The Cape Wind project would be the first wind farm on the U.S. Outer Continental Shelf, generating enough power to meet seventy-five percent of the electricity demand for Cape Cod.

The United States is taking another step forward in the development of a clean, renewable, and abundant energy resource – wind power. Secretary of the Interior Ken Salazar announced on April 28 approval of the one billion dollar Cape Wind renewable energy project in Nantucket Sound, Massachusetts, on the outer U.S. continental shelf.

Speaking at Massachusetts's historic State House in Boston, Secretary Salazar noted, "With this decision we are beginning a new direction in our Nation's energy future, ushering in America's first offshore wind energy facility and opening a new chapter in the history of this region."

The Cape Wind project would be the first wind farm on the U.S. Outer Continental Shelf, generating enough power to meet seventy-five percent of the electricity demand for Cape Cod, Martha's Vineyard and Nantucket Island combined. The project would create several hundred construction jobs and one of the largest greenhouse gas reduction initiatives in the United States, cutting carbon dioxide emissions from conventional power plants by 700,000 tons annually. That is equivalent to removing 175,000 cars from the road a year.

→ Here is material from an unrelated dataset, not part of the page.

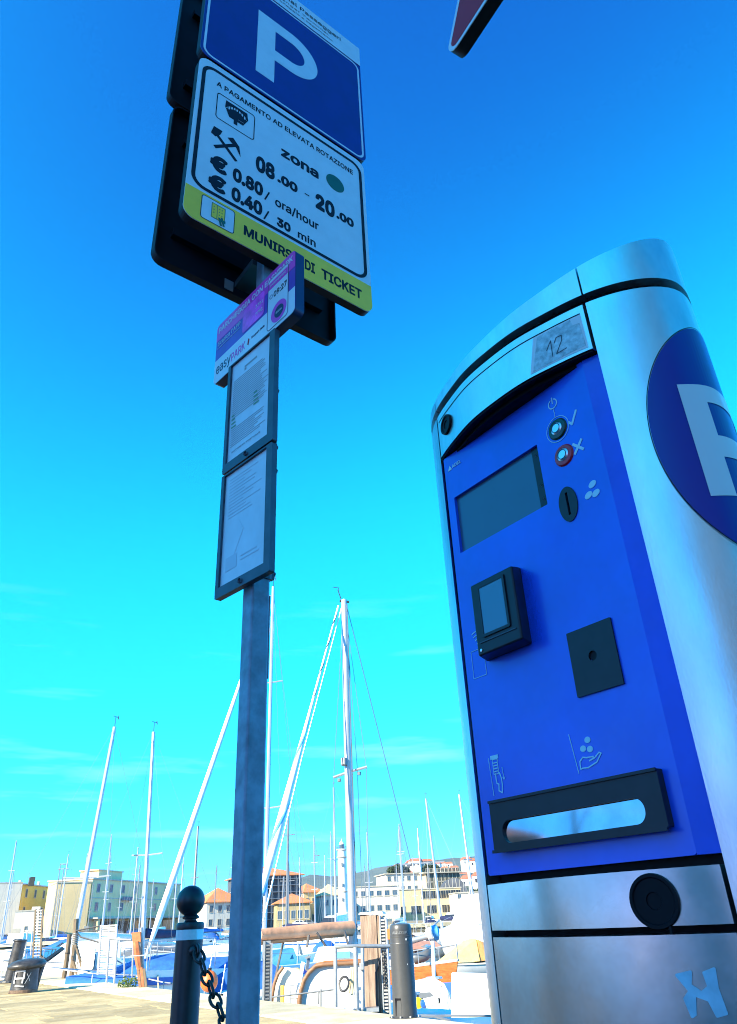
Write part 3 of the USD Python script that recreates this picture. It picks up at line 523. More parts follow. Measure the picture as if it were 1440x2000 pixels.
part('paved_ground', qbox(-120, 90, -120, 1.895, -0.5, -0.002), 'asphalt', quay)
rg = random.Random(11)
t = -33.0; nsl = 0
while t < 3.0:
    w = rg.uniform(0.42, 0.62); s = 1.9; w = min(w, 3.0 - t + 0.3)
    s -= rg.uniform(0, 0.9)
    while s < S_IN - 0.03:
        L = rg.uniform(0.8, 1.7); e = min(s + L, S_IN - 0.012); b = max(s, 1.9)
        if e - b > 0.12:
            dz = rg.uniform(-0.003, 0.001)
            part('flagstone', qbox(t + 0.009, t + w - 0.009, b + 0.003, e - 0.003, -0.06, dz, 0.004), 'flagstone', quay); nsl += 1
        s = e if e > s + 0.05 else s + L
        if e >= S_IN - 0.02: break
    t += w
t = -34.0
while t < 6.0:
    L = rg.uniform(1.3, 1.9)
    part('kerbstone', qbox(t + 0.005, t + L - 0.005, S_IN, S_OUT, -0.5, 0.012 + rg.uniform(-0.004, 0.004), 0.02), 'kerbstone', quay); t += L
part('quay_face', qbox(-60, 40, S_OUT - 0.10, S_OUT - 0.03, -3.0, -0.05), 'quay_stone', quay)
sea = tag(part('harbour_water', poly_prism(Polygon([Q(-600, S_OUT - 0.5), Q(300, S_OUT - 0.5), Q(300, 700), Q(-600, 700)]), WZ - 0.5, WZ), 'water'), 'calm dark harbour water between the boats', None, None, 'structure')
part_ground = tag(part('terrain', poly_prism(Polygon([(-9000, -9000), (9000, -9000), (9000, 9000), (-9000, 9000)]), -8.0, -6.0), 'far_ground'), 'land under the harbour and the town', None, None, 'structure')

# ------------------------------------------------------------------ house block behind the photographer (casts the shade; mirrored in the machine)
def block(name, label, c, ang, W, Dp, H, wallm, floors, cols, roofm='roof_tile', z0=0.0, hip=1.6, over=0.4, winw=1.1, winh=1.7, wm='window_dark', sides=(1,), group=None, doors=None, gap=None, trimz=None, flat=False, winset=None, base=0.0):
    """A town house: its front faces local -y. Each window is a part with frame and panes set in a real recess."""
    t = thing(name, label, 'building', (c[0], c[1], z0), ang, group)
    part('wall', bx(-W / 2, W / 2, 0, Dp, -7.0 if base == 0 else base, H), wallm, t)
    if flat: part('parapet', [plateb for plateb in (bx(-W / 2 - over, W / 2 + over, -over, Dp + over, H + 0.004, H + 0.35),)], 'stone_trim', t)
    else:
        o = over; v = [(-W / 2 - o, -o, H), (W / 2 + o, -o, H), (W / 2 + o, Dp + o, H), (-W / 2 - o, Dp + o, H), (-W / 2 + min(W / 2 - 0.1, Dp / 2), Dp / 2, H + hip), (W / 2 - min(W / 2 - 0.1, Dp / 2), Dp / 2, H + hip)]
        part('roof', trimesh.convex.convex_hull(np.vstack([np.array(v) + [0, 0, 0.25], np.array(v[:4]) + [0, 0, 0.005]])), roofm, t)
    fh = H / floors
    for f in range(floors):
        for k in range(cols):
            if winset and not winset(f, k): continue
            x = -W / 2 + W * (k + 0.5) / cols; z = f * fh + fh * 0.34
            part('window', [plate(sbox(x - winw / 2 - 0.12, z - 0.12, x + winw / 2 + 0.12, z + winh + 0.12).difference(sbox(x - winw / 2, z, x + winw / 2, z + winh)), -0.08, -0.002), bx(x - winw / 2 - 0.2, x + winw / 2 + 0.2, -0.14, -0.002, z - 0.2, z - 0.13)], 'stone_trim', t)
            part('window_pane', [bx(x - winw / 2 + 0.01, x - 0.03, -0.02, -0.004, z + 0.01, z + winh - 0.01), bx(x + 0.03, x + winw / 2 - 0.01, -0.02, -0.004, z + 0.01, z + winh - 0.01)], wm, t)
    if trimz:
        for z in trimz: part('string_course', bx(-W / 2 - 0.05, W / 2 + 0.05, -0.10, -0.002, z, z + 0.25), 'stone_trim', t)
    return t
cb = np.array([-16.0, -14.0]) + np.array([0.694, -0.72]) * -0.2 - np.array([0.72, 0.694]) * 1.0
block('town_house', 'tall narrow grey plaster house behind the viewer across the quay road', cb, 180 - math.degrees(math.atan2(0.72, 0.694)), 8.4, 9, 17.0, 'plaster_grey', 5, 3)
block('town_house', 'low warm plaster house mirrored in the coin tray window', (-40, 10.2), 90, 10, 8, 7.2, 'plaster_warm', 2, 4)
block('town_house', 'long grey plaster house down the road behind the parking signs', (15.0, -17.0), 139.0, 28, 9, 9.5, 'plaster_grey', 3, 9)
def bare_tree(loc, label, h=7.0, seed=1):
    t = thing('bare_tree', label, 'tree', loc); r_ = random.Random(seed); ms = []
    def grow(p, d, L, r, k):
        e = p + d * L; ms.append(tube([p, (p + e) / 2 + np.array([r_.uniform(-1, 1), r_.uniform(-1, 1), 0]) * L * 0.04, e], r, 5, cap=False, taper=r * 0.62))
        if k == 0: return
        for _ in range(3 if k > 1 else 2):
            nd = d + np.array([r_.uniform(-1, 1), r_.uniform(-1, 1), r_.uniform(-0.2, 0.7)]) * 0.75; nd /= np.linalg.norm(nd); grow(e, nd, L * r_.uniform(0.6, 0.8), r * 0.6, k - 1)
    part('trunk', tube([(0, 0, -0.3), (0.05, 0, h * 0.16), (0, 0.05, h * 0.3)], 0.16, 8, taper=0.11), 'pile_dark', t)
    grow(np.array([0, 0.05, h * 0.3]), np.array([0.05, 0, 1.0]), h * 0.22, 0.10, 4); part('crown', ms, 'pile_dark', t); return t
bare_tree((-30.0, 2.6, 0), 'bare winter tree on the road side, mirrored in the tray', 11, 4)
bare_tree((-33.5, -1.6, 0), 'second bare winter tree farther along the road side', 12, 9)

# ------------------------------------------------------------------ triangular warning sign overhead
ts_o = atz(870, 126, 2.72)
tw = thing('warning_sign', 'red bordered triangular traffic sign overhead, only its lower corner in view', 'sign', tuple(ts_o), -57.0)
tri = affinity.rotate(Polygon([(0, 0), (0.6, 0), (0.3, 0.52)]), 4.0, origin=(0, 0)).buffer(-0.030).buffer(0.030, quad_segs=8)
part('back_tray', [plate(tri.buffer(-0.001), 0.003, 0.006), plate(tri.difference(tri.buffer(-0.003)), 0.001, 0.032)], 'sign_back', tw)
part('face', plate(tri, -0.001, 0.0008), 'sign_white', tw)
part('red_border', plate(tri.buffer(-0.011).difference(tri.buffer(-0.085)), -0.0018, -0.0012), 'sign_red', tw)
Rm = TF.rotation_matrix(math.radians(57.0), [0, 0, 1])
def tw_l(p): return (Rm @ np.r_[np.asarray(p, float) - ts_o, 1])[:3]
part('support_arm', beam(tw_l(ts_o + [0.20, -0.20, 0.30]), tw_l((1.62, 1.15, ts_o[2] + 0.30)), 0.04, 0.04), 'galvanised', tw)
part('post', cyl(tw_l((1.65, 1.17, 0)), tw_l((1.65, 1.17, ts_o[2] + 0.4)), 0.03, 16), 'galvanised', tw)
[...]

As part of the project, the wind farm developer must agree to additional binding measures to minimize the potential adverse impacts of construction and operation of the facility.

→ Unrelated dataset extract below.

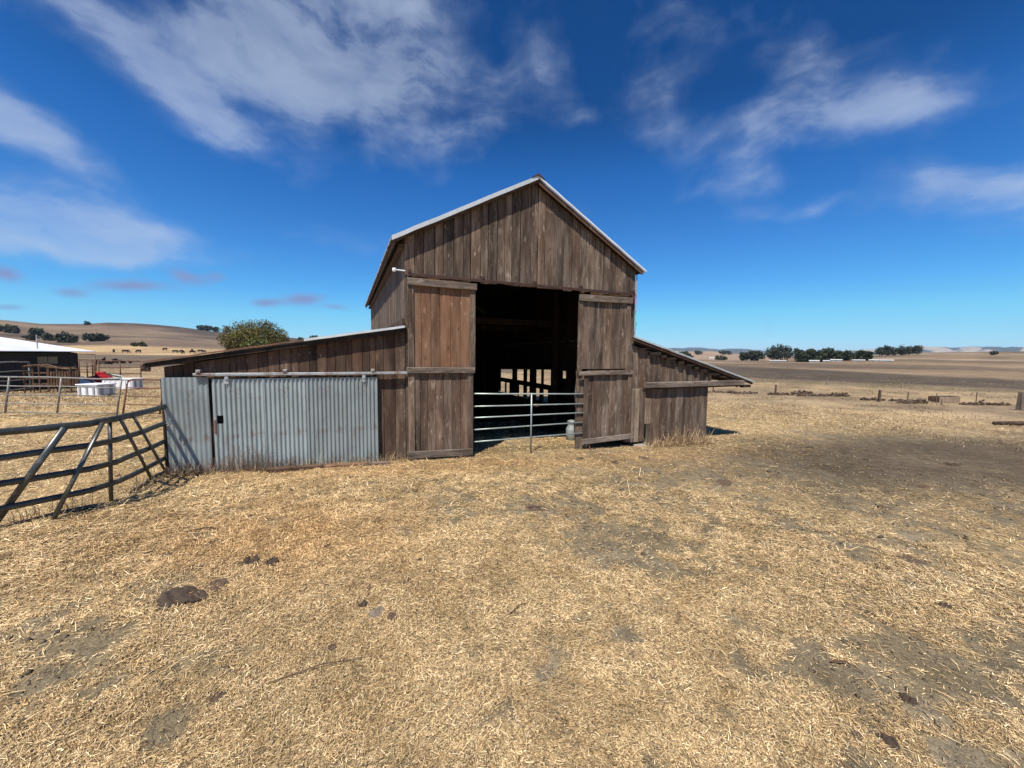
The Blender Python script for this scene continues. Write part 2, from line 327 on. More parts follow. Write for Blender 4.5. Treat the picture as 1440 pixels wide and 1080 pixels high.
def ground_mat():
    m, nt, b = new_mat('dry_pasture'); N, L = nt.nodes, nt.links
    a = N.new('ShaderNodeAttribute'); a.attribute_name = 'tint'
    tc = N.new('ShaderNodeTexCoord'); v = tc.outputs['Object']
    geo = N.new('ShaderNodeCameraData') if False else None
    fine = noise(nt, v, 110, 5, .75); strawn = noise(nt, v, 30, 6, .72); med = noise(nt, v, 4.5, 6, .65)
    big = noise(nt, v, .35, 6, .62); far = noise(nt, v, .045, 5, .6, (1, 1, 1)); huge = noise(nt, v, .012, 5, .6)
    def rng(x, lo, hi, f0=.3, f1=.7):
        k = N.new('ShaderNodeMapRange'); k.inputs['From Min'].default_value = f0; k.inputs['From Max'].default_value = f1
        k.inputs['To Min'].default_value = lo; k.inputs['To Max'].default_value = hi; L.new(x, k.inputs[0]); return k.outputs[0]
    k = mth(nt, 'MULTIPLY', rng(fine, .60, 1.40), rng(strawn, .70, 1.30))
    k = mth(nt, 'MULTIPLY', k, rng(med, .70, 1.30)); k = mth(nt, 'MULTIPLY', k, rng(big, .76, 1.24))
    k = mth(nt, 'MULTIPLY', k, rng(far, .82, 1.18)); k = mth(nt, 'MULTIPLY', k, rng(huge, .85, 1.15))
    cb = N.new('ShaderNodeCombineXYZ')
    for i in range(3): L.new(k, cb.inputs[i])
    c = mix(nt, 1.0, a.outputs['Color'], cb.outputs[0], 'MULTIPLY')
    L.new(c, b.inputs['Base Color']); b.inputs['Roughness'].default_value = .95; b.inputs['Specular IOR Level'].default_value = .05
    h = mth(nt, 'ADD', mth(nt, 'MULTIPLY', fine, .35), mth(nt, 'ADD', mth(nt, 'MULTIPLY', strawn, .6), mth(nt, 'MULTIPLY', med, 1.6)))
    bump(nt, b, h, 1.0, .035)
    return m
M['ground'] = ground_mat()

# ------------------------------------------------------------------ mesh helpers
def props(o, label=None, cat=None, group=None, kind=None):
    if label: o['label'] = label
    if cat: o['category'] = cat
    if group: o['group'] = group
    if kind: o['kind'] = kind
    return o
def mesh(name, verts, faces, mat, smooth=False, tint=None):
    me = bpy.data.meshes.new(name); me.from_pydata([tuple(map(float, v)) for v in verts], [], faces); me.materials.append(M[mat])
    if smooth: me.polygons.foreach_set('use_smooth', [True] * len(me.polygons))
    return me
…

A number of similar projects have been proposed for other northeast coastal states, positioning the region to tap one million megawatts of offshore Atlantic wind energy potential, which could displace older, inefficient fossil-fuel generating plants, helping significantly to reducing greenhouse gas emission.

The Cape Wind Associates facility would occupy a twenty-five-square-mile section of Nantucket Sound and generate a maximum electric output of 468 megawatts with an average anticipated output of 182 megawatts. At average expected production, Cape Wind could produce enough energy to power more than twenty-thousand homes in Massachusetts. The Horseshoe Shoal area, home to the new facility, lies outside shipping channels, ferry routes and aviation flight paths but is adjacent to power-consuming coastal communities. One-fifth of the offshore wind energy potential of the U.S. East Coast is located off the coast of New England, and Nantucket Sound receives strong steady Atlantic winds year round.

The United States is committed to developing wind and other clean, renewable and safe energy resources to help America and the world meet the energy and climate challenges of the 21st century.